Bhabha is a New York–based sculptor whose rooftop installation at the Metropolitan Museum of Art, “We Come in Peace,” closed at the end of last month. That exhibition presented two large-scale figures that faced each other: one, a standing alien-like creature with a blue torso and red head; the other, a prostrate being almost completely covered by a black tarp. The installation is emblematic of her practice, which draws from ancient and contemporary sources like science fiction, and imbues what might seem weird—or other—at first glance with pathos, strength, and resilience.

Noting that he has long followed Bhabha’s work, dealer David Kordansky told ARTnews in an email that he is “fascinated by her synthesis of artificial and organic materials, modernism and monsters, notions of the universal and the alien. Both topical and transcendent, her forms give unexpected—and unflinching—life to the figurative tradition.”

Bhabha currently has a solo exhibition at the Contemporary Austin in Texas, and a survey of her work will open at the Institute of Contemporary Art, Boston next March.
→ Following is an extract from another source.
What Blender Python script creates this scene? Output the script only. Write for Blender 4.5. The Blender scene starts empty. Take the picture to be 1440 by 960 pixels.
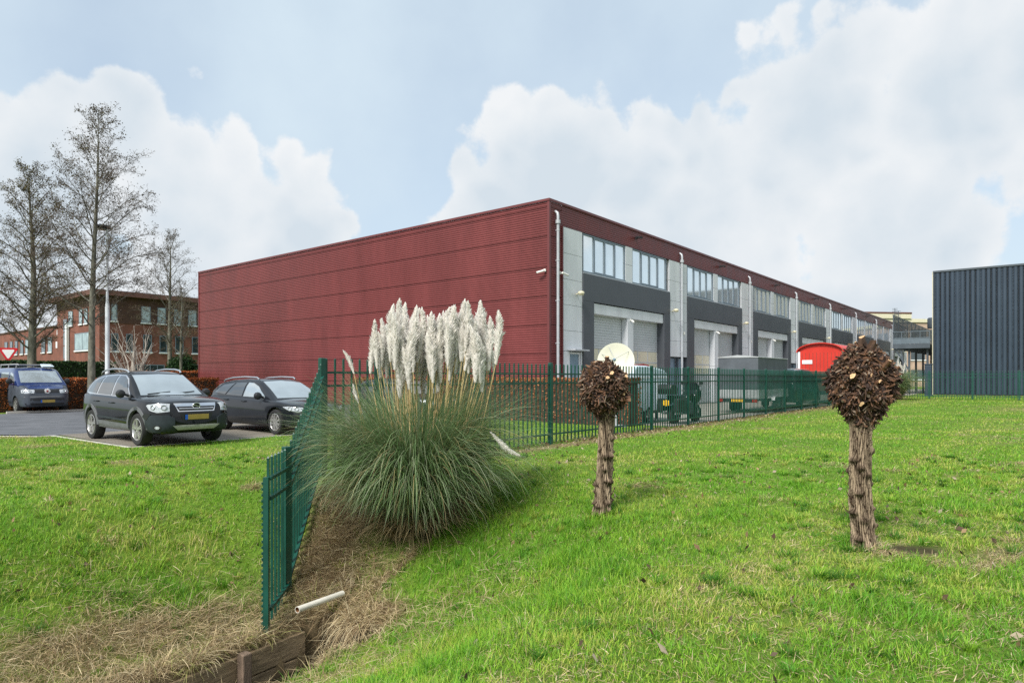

Bhabha will also continue to be represented by New York gallery Salon 94.

Lauren Halsey, The Crenshaw District Hieroglyph Project (Prototype Architecture), 2018, installation view at the Hammer Museum, Los Angeles.

BRIAN FORREST/COURTESY THE HAMMER MUSEUM, LOS ANGELES AND DAVID KORDANSKY GALLERY, LOS ANGELES

Halsey is an L.A.-based artist whose contribution to the Hammer Museum’s 2018 Made in L.A. biennial won its $100,000 Mohn Award. That work, titled Crenshaw District Hieroglyph Project (Prototype Architecture) and installed in the museum’s outdoor balcony space, is a monument to the people and places of the artist’s neighborhood, where her family has lived for generations. The work, which will be constructed in the area in 2020, is a continuation of Halsey’s practice of creating site-specific works that involve community engagement. She also created an installation for L.A.’s Museum of Contemporary Art earlier this year.

“Lauren also boldly engages the otherworldly and the everyday, though significantly with a critical eye to the past and future of L.A.,” Kordansky said. “I’ve always sought to represent the most exciting work coming out of our city, and Lauren is it. Her boundless practice excavates the realities and myths of her hometown of South Central L.A.”

“Since its founding, I’ve envisioned the gallery as a platform for highly individualistic, often idiosyncratic voices that reflect our time,” Kordansky added. “No dogma guides the program, but a sincere interest in presenting each singular vision with rigor and passion, and a desire to evolve the story of art in L.A.”

An expansion of his gallery, designed by the architecture firm wHY, is set to be completed by next summer, and will bring the gallery’s exhibition space to some 7,000 square feet.